From Jan. 30 to March 16 the Museum of Culture and Environment will have an exhibit up to celebrate Black History Month in Dean hall. The exhibit comes from National Endowment for the Humanities (NEH). The NEH exhibit will provide visual culture and the struggle of civil rights. Lynn Bethke is the museum collections manager and provides the behind the scenes of the setup.

“The exhibit is very much focused on civil rights eras, 50s, 60s, and 70s, [and] racism during that time,” Bethke said.

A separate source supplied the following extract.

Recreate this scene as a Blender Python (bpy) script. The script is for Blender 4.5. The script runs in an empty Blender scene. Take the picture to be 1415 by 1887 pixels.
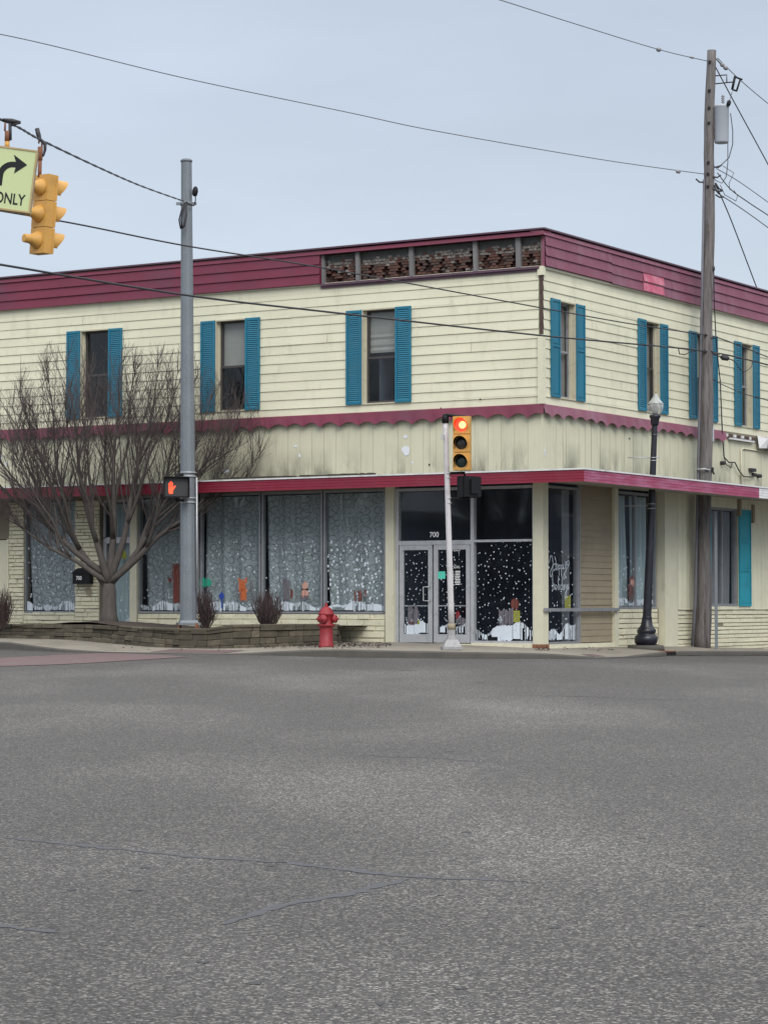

According to their website, the Museum of Culture and Environment will be involved in other events such as “Being Black in Ellensburg,” “UN/ Belonging: Can people of color call Ellensburg home?” and “Intersectionality & Solidarity.”  These events will be taking place from Feb. 19 to Feb. 28.

DEC Exhibit

Paige Hall and Nat Mcmillion are student program coordinators for the Diversity and Equity Center (DEC) on campus. In addition to the exhibit in Dean hall, the DEC is building an exhibit called Civil Rights in the Pacific Northwest, which will be located in Black 105.

“This is more so about the civil rights that are happening in the current times in the PNW- focused mainly on the westside Seattle and a little bit of Ellensburg,” Hall said.

This will open Feb. 1 for the entire month from 8 a.m. to 5 p.m. Mcmillion and Hall will be on student led panels for events such as “Being Black in Ellensburg.”

“This is the biggest rights exhibit CWU has put on. I would encourage everyone to come in with humility and an open mind,” Mcmillion said.